Take the Kennelly: Dante-less 'D' Rivals 2003

Lowell K. Chow

Linebackers Bobby Everett and Matt Thomas spent most of their time on Saturday afternoon camped out in the Holy Cross backfield.

Going into this season’s opener against Holy Cross, there was palpable anticipation of what the 2004 edition of the Harvard defense would look like. Despite losing captain middle linebacker Dante Balestracci ’04—the four-time All-Ivy pick who led the team with 96 tackles—along with All-Ivy cornerback Benny Butler ’04 and five of its six top leaders in tackles, there was no sense of panic. And watching how the Crimson manhandled the Crusaders Saturday, there seemed to be no need for it.

“I said last week, I think that we have a much better defense than we did a year ago,” said Harvard coach Tim Murphy.

Nevertheless, despite Harvard’s dominance, one game does not provide enough evidence to judge the Crimson’s potential effectiveness against tougher opponents such as Yale and Penn—as tempting as it might be to leap to that conclusion.

“One game certainly a season doesn’t make,” Murphy said, “but we do this strength and conditioning testing and nine of our top 10 strongest, fastest kids on our team are defensive starters, so we really feel like we’ve got some talented, tough, experienced kids and we should be a good defensive team.”

What the Crimson faithful should take from a shutout like this is a glimpse into the future—a peek at what this team just might be capable of. This defense completely shut down Holy Cross, holding it to 131 yards of total offense and only twice allowing it to move the ball past the 50-yard line. Even then, the Crusaders’ deepest drive was abruptly undermined by a fumble at the goal line, forced by senior Ricky Williamson and promptly snatched up by junior cornerback Keith Howell. It took Harvard only two plays to score a touchdown on its ensuing possession, effectively putting the game out of reach.

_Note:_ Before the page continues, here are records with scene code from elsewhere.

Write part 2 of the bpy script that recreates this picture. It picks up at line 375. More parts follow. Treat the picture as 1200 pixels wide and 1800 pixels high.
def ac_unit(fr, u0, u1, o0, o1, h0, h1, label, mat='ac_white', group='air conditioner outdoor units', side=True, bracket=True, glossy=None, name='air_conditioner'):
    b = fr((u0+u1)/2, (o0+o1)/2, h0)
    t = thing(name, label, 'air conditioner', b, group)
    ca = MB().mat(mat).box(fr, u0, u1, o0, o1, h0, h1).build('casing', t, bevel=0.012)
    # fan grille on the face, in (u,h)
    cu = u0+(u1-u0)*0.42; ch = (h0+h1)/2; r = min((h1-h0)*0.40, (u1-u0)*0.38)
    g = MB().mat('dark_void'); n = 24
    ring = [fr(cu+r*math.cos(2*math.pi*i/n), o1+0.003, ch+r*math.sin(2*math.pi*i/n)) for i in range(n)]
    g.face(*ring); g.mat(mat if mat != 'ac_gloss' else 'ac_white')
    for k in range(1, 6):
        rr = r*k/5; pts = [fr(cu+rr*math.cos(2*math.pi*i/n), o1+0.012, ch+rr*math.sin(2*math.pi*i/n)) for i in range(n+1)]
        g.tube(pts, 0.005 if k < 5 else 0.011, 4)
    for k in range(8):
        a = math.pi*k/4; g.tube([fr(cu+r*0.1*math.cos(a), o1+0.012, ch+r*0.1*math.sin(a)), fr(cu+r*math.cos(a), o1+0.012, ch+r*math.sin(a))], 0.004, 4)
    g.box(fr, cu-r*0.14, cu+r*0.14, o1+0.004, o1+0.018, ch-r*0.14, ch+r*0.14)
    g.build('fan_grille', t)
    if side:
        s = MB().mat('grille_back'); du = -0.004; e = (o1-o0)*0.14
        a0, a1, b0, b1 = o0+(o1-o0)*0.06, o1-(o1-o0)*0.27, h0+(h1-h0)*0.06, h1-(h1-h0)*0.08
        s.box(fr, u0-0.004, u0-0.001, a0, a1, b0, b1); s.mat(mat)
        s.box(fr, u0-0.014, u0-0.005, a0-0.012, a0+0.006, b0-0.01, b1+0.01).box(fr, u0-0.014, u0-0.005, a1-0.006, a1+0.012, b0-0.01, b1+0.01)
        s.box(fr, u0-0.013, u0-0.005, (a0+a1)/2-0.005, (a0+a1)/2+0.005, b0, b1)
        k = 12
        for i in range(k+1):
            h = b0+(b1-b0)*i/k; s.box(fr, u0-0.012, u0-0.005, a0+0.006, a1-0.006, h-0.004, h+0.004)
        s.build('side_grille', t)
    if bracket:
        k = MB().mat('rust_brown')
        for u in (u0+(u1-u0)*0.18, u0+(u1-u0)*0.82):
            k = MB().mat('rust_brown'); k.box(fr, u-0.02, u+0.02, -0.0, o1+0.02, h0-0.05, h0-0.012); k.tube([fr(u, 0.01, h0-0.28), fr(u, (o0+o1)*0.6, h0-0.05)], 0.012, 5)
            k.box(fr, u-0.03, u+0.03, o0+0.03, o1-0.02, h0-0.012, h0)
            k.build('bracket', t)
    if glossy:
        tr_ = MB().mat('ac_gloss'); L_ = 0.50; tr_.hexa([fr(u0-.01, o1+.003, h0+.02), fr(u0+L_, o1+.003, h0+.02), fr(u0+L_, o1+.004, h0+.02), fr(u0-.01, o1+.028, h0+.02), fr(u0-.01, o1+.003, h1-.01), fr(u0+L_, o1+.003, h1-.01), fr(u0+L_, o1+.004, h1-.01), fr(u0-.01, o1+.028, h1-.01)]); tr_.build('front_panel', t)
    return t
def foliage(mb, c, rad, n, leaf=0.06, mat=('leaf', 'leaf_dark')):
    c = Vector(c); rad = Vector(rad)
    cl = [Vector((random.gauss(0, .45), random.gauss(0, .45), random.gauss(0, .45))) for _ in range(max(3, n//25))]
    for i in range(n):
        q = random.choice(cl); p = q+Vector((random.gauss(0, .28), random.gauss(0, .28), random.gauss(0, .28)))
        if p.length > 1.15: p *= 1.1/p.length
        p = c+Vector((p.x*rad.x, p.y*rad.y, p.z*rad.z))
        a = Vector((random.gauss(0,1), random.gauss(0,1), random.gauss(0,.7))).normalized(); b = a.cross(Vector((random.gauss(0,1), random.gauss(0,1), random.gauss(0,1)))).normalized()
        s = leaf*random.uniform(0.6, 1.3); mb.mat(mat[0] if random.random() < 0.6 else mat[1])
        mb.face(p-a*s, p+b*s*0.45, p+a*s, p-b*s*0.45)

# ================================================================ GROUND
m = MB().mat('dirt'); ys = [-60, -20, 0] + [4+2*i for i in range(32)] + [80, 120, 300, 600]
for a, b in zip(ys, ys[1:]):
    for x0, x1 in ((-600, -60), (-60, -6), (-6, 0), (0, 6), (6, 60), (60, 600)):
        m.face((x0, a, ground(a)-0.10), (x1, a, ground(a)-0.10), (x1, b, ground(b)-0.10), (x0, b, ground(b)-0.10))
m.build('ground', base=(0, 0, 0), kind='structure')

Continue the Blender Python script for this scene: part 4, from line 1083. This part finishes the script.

“Essentially it was a 14-point swing,” Murphy said. “I think that obviously was the straw that broke it.”

While the Crusaders are relatively punchless against their intrastate rival—they have lost 13 straight games dating back to the last time they faced Harvard—a shutout is a shutout, and five turnovers can’t be chalked up solely to the weather.

Watching the game, it was clear this defense was tired of no-contact scrimmages and blocking drills. They were hungry to punish the competition and ready to erase all doubts about filling the Balestracci void.

Junior linebacker Matt Thomas may have never started a game in his life, but just try telling Holy Cross that he’s a novice. Thomas stifled Crusader running back Gideon Akande in his tracks on the Crusader offense’s second play of the game, visibly psyched up to be out there dominating the line of scrimmage.

On Holy Cross’ next possession, Thomas charged his way through the backfield to sack quarterback John O’Neil for a six-yard loss. It was the first of many times Thomas would harass the beleaguered signal caller and send him tumbling to the turf—or into an ill-advised toss, like the one a couple of plays later when Thomas scrambled up from the ground to hit O’Neil as he threw, launching the ball sky-high and straight into Williamson’s waiting arms for the first of his two interceptions on the game.

The interception was, according to Williamson, a result of the relentless pressure on O’Neil by the defense.

“We had great pursuit from our linebackers and defensive line, and the quarterback didn’t really have any options,” said Williamson, who also forced one of four Holy Cross fumbles.

Blame a lot of that pursuit on senior linebacker Bobby Everett. Last year, Everett made opponents pay for focusing their coverage on the more-heralded Balestracci. And Saturday he seemed to be everywhere at once, driving a scrambling O’Neil out of bounds or lunging over sprawled offensive linemen to recover that Williamson-induced fumble.

Everett was so omnipresent, he even caught a reception for a two-point conversion from junior linebacker Robert Balkema following a botched extra point attempt.

Obviously, questions about the defense remain. The secondary seemed solid enough, but the driving rain put a damper on the passing game for both sides, making it difficult to see how Harvard would handle a full passing onslaught. On top of that, many of O’Neil’s passes were to wide-open receivers who simply could not make the reception.

“You don’t find out everything about your team in a game like this,” Murphy said. “We gotta find out about our passing game, our pass defense—you don’t get a really great look at those things in sloppy conditions.”

So yes, it’s probably too early to make claims that this year’s version of the Harvard defense is better than last year’s. But Saturday’s performance makes a statement like that seem a little less than radical.